Write out each line exactly as it stands, please.

[STORED DATA]:
- - - - - - -

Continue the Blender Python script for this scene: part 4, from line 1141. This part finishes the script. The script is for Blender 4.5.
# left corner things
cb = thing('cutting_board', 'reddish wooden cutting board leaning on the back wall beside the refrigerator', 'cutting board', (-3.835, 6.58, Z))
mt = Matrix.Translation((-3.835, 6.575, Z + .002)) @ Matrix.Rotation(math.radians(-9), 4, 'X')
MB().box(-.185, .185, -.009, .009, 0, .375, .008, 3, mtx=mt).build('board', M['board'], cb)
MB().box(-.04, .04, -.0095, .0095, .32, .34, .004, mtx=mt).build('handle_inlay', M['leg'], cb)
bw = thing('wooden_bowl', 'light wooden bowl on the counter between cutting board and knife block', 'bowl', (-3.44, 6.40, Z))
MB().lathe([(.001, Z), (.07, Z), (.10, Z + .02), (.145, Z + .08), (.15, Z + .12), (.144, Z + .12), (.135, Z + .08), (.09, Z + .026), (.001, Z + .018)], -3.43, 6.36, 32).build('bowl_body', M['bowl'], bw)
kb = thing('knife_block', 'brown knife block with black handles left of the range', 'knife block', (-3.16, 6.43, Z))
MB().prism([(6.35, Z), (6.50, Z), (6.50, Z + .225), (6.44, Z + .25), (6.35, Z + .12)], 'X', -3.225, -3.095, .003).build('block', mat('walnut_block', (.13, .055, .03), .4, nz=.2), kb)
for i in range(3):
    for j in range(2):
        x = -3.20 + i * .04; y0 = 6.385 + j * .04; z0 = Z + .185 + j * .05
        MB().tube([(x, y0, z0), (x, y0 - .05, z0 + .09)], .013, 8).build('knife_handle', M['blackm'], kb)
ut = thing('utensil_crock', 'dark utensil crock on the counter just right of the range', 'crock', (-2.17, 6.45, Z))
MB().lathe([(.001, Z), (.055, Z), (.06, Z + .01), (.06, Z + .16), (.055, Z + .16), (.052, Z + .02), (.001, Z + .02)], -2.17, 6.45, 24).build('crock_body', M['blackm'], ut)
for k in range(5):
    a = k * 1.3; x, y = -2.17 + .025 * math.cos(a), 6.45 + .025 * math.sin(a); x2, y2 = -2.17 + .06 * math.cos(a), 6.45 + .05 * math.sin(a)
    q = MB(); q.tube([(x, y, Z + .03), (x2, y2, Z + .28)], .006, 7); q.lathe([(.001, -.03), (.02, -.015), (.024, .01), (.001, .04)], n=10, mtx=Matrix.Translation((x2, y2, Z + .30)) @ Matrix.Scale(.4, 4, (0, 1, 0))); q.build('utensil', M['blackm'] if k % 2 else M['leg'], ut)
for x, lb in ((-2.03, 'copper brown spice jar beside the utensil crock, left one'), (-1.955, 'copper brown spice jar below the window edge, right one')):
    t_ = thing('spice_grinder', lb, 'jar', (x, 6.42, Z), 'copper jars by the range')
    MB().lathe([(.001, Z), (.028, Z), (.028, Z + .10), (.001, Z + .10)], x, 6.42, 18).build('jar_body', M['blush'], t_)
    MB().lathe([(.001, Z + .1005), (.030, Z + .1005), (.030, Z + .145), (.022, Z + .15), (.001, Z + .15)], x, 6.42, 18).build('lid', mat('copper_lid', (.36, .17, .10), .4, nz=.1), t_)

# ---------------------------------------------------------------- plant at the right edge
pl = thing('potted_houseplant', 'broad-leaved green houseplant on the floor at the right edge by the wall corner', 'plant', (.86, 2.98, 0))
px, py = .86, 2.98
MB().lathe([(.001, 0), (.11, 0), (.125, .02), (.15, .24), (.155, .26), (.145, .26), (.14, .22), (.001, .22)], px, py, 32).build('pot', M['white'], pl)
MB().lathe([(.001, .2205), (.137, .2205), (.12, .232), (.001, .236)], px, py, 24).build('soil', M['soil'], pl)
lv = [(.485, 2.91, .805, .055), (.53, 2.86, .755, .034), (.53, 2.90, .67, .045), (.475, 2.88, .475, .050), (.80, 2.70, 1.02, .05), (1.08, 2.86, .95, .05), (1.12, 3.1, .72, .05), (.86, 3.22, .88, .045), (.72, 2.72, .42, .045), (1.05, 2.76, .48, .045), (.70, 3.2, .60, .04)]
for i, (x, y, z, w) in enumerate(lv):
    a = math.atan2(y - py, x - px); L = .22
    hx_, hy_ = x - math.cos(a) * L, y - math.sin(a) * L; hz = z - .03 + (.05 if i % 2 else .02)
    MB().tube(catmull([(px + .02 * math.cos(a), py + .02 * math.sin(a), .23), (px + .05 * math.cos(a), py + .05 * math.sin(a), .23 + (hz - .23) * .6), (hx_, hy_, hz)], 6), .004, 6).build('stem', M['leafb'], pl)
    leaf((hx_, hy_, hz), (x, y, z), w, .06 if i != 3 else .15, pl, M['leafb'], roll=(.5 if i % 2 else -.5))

- - - - - - -

[THE SOLUTION]:
Continue the Blender Python script for this scene: part 4, from line 1141. This part finishes the script. The script is for Blender 4.5.
# left corner things
cb = thing('cutting_board', 'reddish wooden cutting board leaning on the back wall beside the refrigerator', 'cutting board', (-3.835, 6.58, Z))
mt = Matrix.Translation((-3.835, 6.575, Z + .002)) @ Matrix.Rotation(math.radians(-9), 4, 'X')
MB().box(-.185, .185, -.009, .009, 0, .375, .008, 3, mtx=mt).build('board', M['board'], cb)
MB().box(-.04, .04, -.0095, .0095, .32, .34, .004, mtx=mt).build('handle_inlay', M['leg'], cb)
bw = thing('wooden_bowl', 'light wooden bowl on the counter between cutting board and knife block', 'bowl', (-3.44, 6.40, Z))
MB().lathe([(.001, Z), (.07, Z), (.10, Z + .02), (.145, Z + .08), (.15, Z + .12), (.144, Z + .12), (.135, Z + .08), (.09, Z + .026), (.001, Z + .018)], -3.43, 6.36, 32).build('bowl_body', M['bowl'], bw)
kb = thing('knife_block', 'brown knife block with black handles left of the range', 'knife block', (-3.16, 6.43, Z))
MB().prism([(6.35, Z), (6.50, Z), (6.50, Z + .225), (6.44, Z + .25), (6.35, Z + .12)], 'X', -3.225, -3.095, .003).build('block', mat('walnut_block', (.13, .055, .03), .4, nz=.2), kb)
for i in range(3):
    for j in range(2):
        x = -3.20 + i * .04; y0 = 6.385 + j * .04; z0 = Z + .185 + j * .05
        MB().tube([(x, y0, z0), (x, y0 - .05, z0 + .09)], .013, 8).build('knife_handle', M['blackm'], kb)
ut = thing('utensil_crock', 'dark utensil crock on the counter just right of the range', 'crock', (-2.17, 6.45, Z))
MB().lathe([(.001, Z), (.055, Z), (.06, Z + .01), (.06, Z + .16), (.055, Z + .16), (.052, Z + .02), (.001, Z + .02)], -2.17, 6.45, 24).build('crock_body', M['blackm'], ut)
for k in range(5):
    a = k * 1.3; x, y = -2.17 + .025 * math.cos(a), 6.45 + .025 * math.sin(a); x2, y2 = -2.17 + .06 * math.cos(a), 6.45 + .05 * math.sin(a)
    q = MB(); q.tube([(x, y, Z + .03), (x2, y2, Z + .28)], .006, 7); q.lathe([(.001, -.03), (.02, -.015), (.024, .01), (.001, .04)], n=10, mtx=Matrix.Translation((x2, y2, Z + .30)) @ Matrix.Scale(.4, 4, (0, 1, 0))); q.build('utensil', M['blackm'] if k % 2 else M['leg'], ut)
for x, lb in ((-2.03, 'copper brown spice jar beside the utensil crock, left one'), (-1.955, 'copper brown spice jar below the window edge, right one')):
    t_ = thing('spice_grinder', lb, 'jar', (x, 6.42, Z), 'copper jars by the range')
    MB().lathe([(.001, Z), (.028, Z), (.028, Z + .10), (.001, Z + .10)], x, 6.42, 18).build('jar_body', M['blush'], t_)
    MB().lathe([(.001, Z + .1005), (.030, Z + .1005), (.030, Z + .145), (.022, Z + .15), (.001, Z + .15)], x, 6.42, 18).build('lid', mat('copper_lid', (.36, .17, .10), .4, nz=.1), t_)

# ---------------------------------------------------------------- plant at the right edge
pl = thing('potted_houseplant', 'broad-leaved green houseplant on the floor at the right edge by the wall corner', 'plant', (.86, 2.98, 0))
px, py = .86, 2.98
MB().lathe([(.001, 0), (.11, 0), (.125, .02), (.15, .24), (.155, .26), (.145, .26), (.14, .22), (.001, .22)], px, py, 32).build('pot', M['white'], pl)
MB().lathe([(.001, .2205), (.137, .2205), (.12, .232), (.001, .236)], px, py, 24).build('soil', M['soil'], pl)
lv = [(.485, 2.91, .805, .055), (.53, 2.86, .755, .034), (.53, 2.90, .67, .045), (.475, 2.88, .475, .050), (.80, 2.70, 1.02, .05), (1.08, 2.86, .95, .05), (1.12, 3.1, .72, .05), (.86, 3.22, .88, .045), (.72, 2.72, .42, .045), (1.05, 2.76, .48, .045), (.70, 3.2, .60, .04)]
for i, (x, y, z, w) in enumerate(lv):
    a = math.atan2(y - py, x - px); L = .22
    hx_, hy_ = x - math.cos(a) * L, y - math.sin(a) * L; hz = z - .03 + (.05 if i % 2 else .02)
    MB().tube(catmull([(px + .02 * math.cos(a), py + .02 * math.sin(a), .23), (px + .05 * math.cos(a), py + .05 * math.sin(a), .23 + (hz - .23) * .6), (hx_, hy_, hz)], 6), .004, 6).build('stem', M['leafb'], pl)
    leaf((hx_, hy_, hz), (x, y, z), w, .06 if i != 3 else .15, pl, M['leafb'], roll=(.5 if i % 2 else -.5))